The newly launched Kiev Biennale signaled its seriousness in joining the fray of international biennial exhibitions by choosing a serious curator to helm its inaugural 2012 exhibition. David Elliott, the founding director of the Mori Art Museum in Tokyo as well as the curator of the well-received 2010 Sydney Biennale “The Beauty of Distance,” is bringing the Kiev Biennale’s focus to its area of origin by featuring a large number of local artists among projects by stars like Yayoi Kusama, Paul McCarthy, and Raqib Shaw.

Elliott’s exhibition, the exhaustively titled “The Best of Times, The Worst of Times: Rebirth and Apocalypse in Contemporary Art,” looks at the Ukraine not simply as a relic of the Soviet era, but something more complex. The country was “on the Silk Road, it had Mongols, it had Westerners going East, Christianity came to Russia through Kiev...” the curator told ARTINFO. "It has always had this very deep culture." 22 of the biennale’s 100 artists are from the Ukraine and 12 are Chinese, with the remainder ranging from Bulgaria and Albania to Turkey and Kazakhstan.

The exhibition will be mounted in Kiev’s Mystetskyi Arsenal, a national culture complex founded by Ukrainian art philanthropist Victor Pinchuk and housed in an armory erected in the late 18th century that later became a Soviet factory. The 20,000 square meters of floor space will be filled with work that responds to the mammoth architecture. “You can’t put little things in the space and expect them to look good,” Elliott said.
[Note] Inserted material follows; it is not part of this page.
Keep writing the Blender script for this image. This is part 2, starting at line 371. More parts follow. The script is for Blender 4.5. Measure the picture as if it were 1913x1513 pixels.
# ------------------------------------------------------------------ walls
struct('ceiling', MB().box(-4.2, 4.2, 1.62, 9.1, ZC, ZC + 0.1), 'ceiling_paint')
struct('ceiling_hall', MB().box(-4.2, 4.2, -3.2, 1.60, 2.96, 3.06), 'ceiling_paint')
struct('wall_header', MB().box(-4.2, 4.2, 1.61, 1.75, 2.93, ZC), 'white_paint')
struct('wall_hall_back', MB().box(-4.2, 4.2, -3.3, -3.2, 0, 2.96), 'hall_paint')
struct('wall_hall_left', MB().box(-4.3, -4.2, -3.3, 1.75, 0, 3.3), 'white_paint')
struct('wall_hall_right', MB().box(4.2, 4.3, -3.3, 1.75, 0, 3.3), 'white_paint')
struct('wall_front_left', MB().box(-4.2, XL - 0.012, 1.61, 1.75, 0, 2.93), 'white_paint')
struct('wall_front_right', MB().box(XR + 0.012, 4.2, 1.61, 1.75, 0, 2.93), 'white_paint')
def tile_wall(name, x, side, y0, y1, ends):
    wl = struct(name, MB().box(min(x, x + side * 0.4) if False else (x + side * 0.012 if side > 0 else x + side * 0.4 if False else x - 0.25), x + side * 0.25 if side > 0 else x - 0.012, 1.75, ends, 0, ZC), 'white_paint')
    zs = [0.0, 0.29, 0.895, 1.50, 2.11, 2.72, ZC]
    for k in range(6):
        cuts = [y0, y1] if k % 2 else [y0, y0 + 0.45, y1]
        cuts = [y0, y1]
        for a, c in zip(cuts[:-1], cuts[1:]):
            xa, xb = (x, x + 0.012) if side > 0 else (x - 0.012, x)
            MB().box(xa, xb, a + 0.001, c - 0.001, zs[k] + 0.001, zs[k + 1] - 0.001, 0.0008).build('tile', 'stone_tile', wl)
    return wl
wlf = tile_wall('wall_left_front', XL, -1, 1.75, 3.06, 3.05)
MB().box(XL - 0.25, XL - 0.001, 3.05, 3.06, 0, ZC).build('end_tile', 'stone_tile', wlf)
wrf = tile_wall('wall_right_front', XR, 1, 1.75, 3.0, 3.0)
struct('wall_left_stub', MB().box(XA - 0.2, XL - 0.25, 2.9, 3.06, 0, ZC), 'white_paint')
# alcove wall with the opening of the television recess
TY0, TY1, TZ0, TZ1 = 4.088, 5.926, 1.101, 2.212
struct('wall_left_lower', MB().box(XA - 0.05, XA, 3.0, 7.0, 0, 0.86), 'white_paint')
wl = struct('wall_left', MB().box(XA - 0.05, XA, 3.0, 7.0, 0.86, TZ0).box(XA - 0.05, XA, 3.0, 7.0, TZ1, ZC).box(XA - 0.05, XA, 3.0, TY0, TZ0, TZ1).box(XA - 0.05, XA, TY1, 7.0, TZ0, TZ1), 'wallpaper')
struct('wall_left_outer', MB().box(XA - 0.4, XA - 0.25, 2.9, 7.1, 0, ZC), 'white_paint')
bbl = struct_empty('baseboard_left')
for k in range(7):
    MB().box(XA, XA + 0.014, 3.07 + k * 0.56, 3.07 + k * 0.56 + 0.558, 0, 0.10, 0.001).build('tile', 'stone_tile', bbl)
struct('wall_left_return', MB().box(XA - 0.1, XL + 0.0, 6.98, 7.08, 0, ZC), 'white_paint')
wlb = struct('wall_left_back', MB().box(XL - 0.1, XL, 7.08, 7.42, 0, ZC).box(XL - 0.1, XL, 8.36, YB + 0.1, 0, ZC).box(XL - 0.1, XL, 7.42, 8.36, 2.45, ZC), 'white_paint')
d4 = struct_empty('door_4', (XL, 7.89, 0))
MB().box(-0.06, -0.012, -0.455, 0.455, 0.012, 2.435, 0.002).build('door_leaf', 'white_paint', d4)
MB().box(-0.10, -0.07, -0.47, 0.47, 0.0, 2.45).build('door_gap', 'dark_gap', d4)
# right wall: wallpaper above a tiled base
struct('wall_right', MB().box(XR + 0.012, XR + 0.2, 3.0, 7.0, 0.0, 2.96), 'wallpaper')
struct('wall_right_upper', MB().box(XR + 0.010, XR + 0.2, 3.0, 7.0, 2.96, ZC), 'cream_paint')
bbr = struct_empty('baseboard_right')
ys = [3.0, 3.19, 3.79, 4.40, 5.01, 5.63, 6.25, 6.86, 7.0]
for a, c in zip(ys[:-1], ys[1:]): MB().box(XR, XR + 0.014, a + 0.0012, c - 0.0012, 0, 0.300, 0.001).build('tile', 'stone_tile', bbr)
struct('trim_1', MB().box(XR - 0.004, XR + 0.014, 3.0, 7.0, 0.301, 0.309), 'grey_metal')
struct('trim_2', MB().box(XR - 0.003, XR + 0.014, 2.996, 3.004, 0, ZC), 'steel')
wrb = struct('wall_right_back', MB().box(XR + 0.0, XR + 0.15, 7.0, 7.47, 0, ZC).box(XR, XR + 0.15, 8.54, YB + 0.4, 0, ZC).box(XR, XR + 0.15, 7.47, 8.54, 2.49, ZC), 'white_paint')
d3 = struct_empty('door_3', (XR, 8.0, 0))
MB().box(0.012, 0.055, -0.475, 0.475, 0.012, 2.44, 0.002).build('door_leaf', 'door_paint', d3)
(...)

Among the biennale’s highlights will be a tunnel of pink and black polka-dots from Kusama, an iconic sculpture from McCarthy entitled “The King,” featuring a silicone model of the artist naked, and a wall painting from Greek artist Stelios Faitakis depicting Ukrainian history. Ukrainian artist Oleg Kulik, best known for performing as a dog, will contribute an immersive video installation. Fred Tomaselli has created a new series of paintings responding to the theme of the show, and Ukrainian photographer Boris Mikhailov will present a new series of photos documenting decaying Soviet factories.

The biennale will open on May 24 and run through July 31, alongside “Double Game,” an exhibition of Polish and Ukrainian artists also hosted in the Arsenale, as well as an exhibition of Anish Kapoor at Kiev's PinchukArtCentre. The event promises to provide a unique look at international contemporary art without losing sight of a local perspective. “You have to work from where you are,” Elliott argued. “You can’t just parachute shows in.”